Alana y Leila
Solamente con citar sus nombres a todos nos viene a la mente la tragedia de estas dos niñas que todavía no habían empezado a vivir cuando ya quisieron dejar de hacerlo. Pero la verdad es que en su vida se cruzaron muchos malos caminos, caminos de desesperación ante una gran falta de atención de la que nadie está impune. Esos mismos caminos se le cruzan a diario a muchos niños y niñas a los que no sólo les dan la espalda sus padres o sus maestros, sino también unas comunidades educativas que no quieren hacer frente a sus responsabilidades y que miran para otro lado, como si no fuera con ellas, pensando en que no es su problema o que mientras no les pase a sus hijos o hijas no se quieren involucrar, para no verse señaladas.
De poco vale crear protocolos o dar cursillos sobre el acoso o la mediación si cuando ocurre, no se activan o no se media.
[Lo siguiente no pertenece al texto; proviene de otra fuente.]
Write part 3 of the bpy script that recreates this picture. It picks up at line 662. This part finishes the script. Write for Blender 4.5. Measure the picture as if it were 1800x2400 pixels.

Y esto no pasa sólo cuando sale en los medios de comunicación, sino que, por desgracia, es el pan nuestro de cada patio de colegio, de cada grupo de whatsapp, de cada familia que permite que siga ocurriendo por no ponerles límites a sus hijos. Es, en definitiva, una tarea de control en la que todos estamos involucrados, si queremos que eso que llamamos “nuestros tesoros” consigan vivir en armonía y desarrollarse como personas sanas y capaces de expresarse con tolerancia.
Hace algún tiempo fui a dar una charla a un colegio en la que participaron un buen grupo de madres, pero en el que no había ningún padre o progenitor no gestante, como también se les quiere llamar ahora. La cosa discurrió como siempre. Primero avancé una serie de cuestiones sobre las que siempre hay un cierto interés, para después tratar de dar respuestas a las inquietudes particulares de algunas de ellas. Pero lo que más me gustó de todo, no fue esta reunión, sino que, posteriormente, dos niñas de entre diez y doce a años que formaban parte de una actividad de radio del centro quisieron entrevistarme. Me llamó la atención las preguntas que me hicieron, pero lo que más me alarmó fue que, al finalizar su entrevista, me confesaron que estaban muy preocupadas porque una de sus amigas y alumna del centro estaba pensando en fugarse de casa.
Me preocupó mucho que me hicieran a mi esa confesión, pues era un extraño para ellas y no entendía que me pusieran de interlocutor de sus preocupaciones. Así que les dije que no se inquietaran, que haría todo lo posible por que sus sospechas no se cumplieran. Y antes de salir del centro le pedí al director que indagase sobre qué le ocurría a esa niña para estar pensando en tomar una decisión tan drástica como fugarse de casa. El director hizo lo propio y tras hablar con la niña la cosa no fue a mayores. Tal como le había pedido, me llamó para decirme que sí, efectivamente, la niña le había hablado de eso a sus amigas, pero en este caso, la historia tuvo un final feliz: la niña en cuestión era algo fantasiosa y no pretendía realmente escaparse de su casa, algo que las otras niñas en su inocencia no supieron interpretar adecuadamente. Pero, al menos, todo el mundo puso su atención en el problema para poder solucionarlo.
Llevó casi toda mi vida tratando los problemas de los niños en primera persona. Soy pedagogo en el servicio de menores de la Xunta y, por tanto, los tengo muy presentes todos los días, como también tengo muy presente el hecho de que el ejercicio de las responsabilidades parentales y sociales ha cambiado mucho a lo largo de mis casi cuarenta años de profesión. Y si hace varias décadas muchos padres se ocupaban no sólo de las conductas y actitudes de sus hijos sino también de las de sus vecinos, hoy parece que nada importa más que el hijo propio y que a este no le suceda nada, mientras se mira para otro lado con lo que le esté sucediendo a los demás, sin pensar que eso mismo, un día u otro, le podrá estar pasando al suyo. No activemos sólo los protocolos institucionales de acoso sino también nuestras miradas de adultos para que nuestros hijos y los hijos de los demás estén protegidos en una sociedad segura.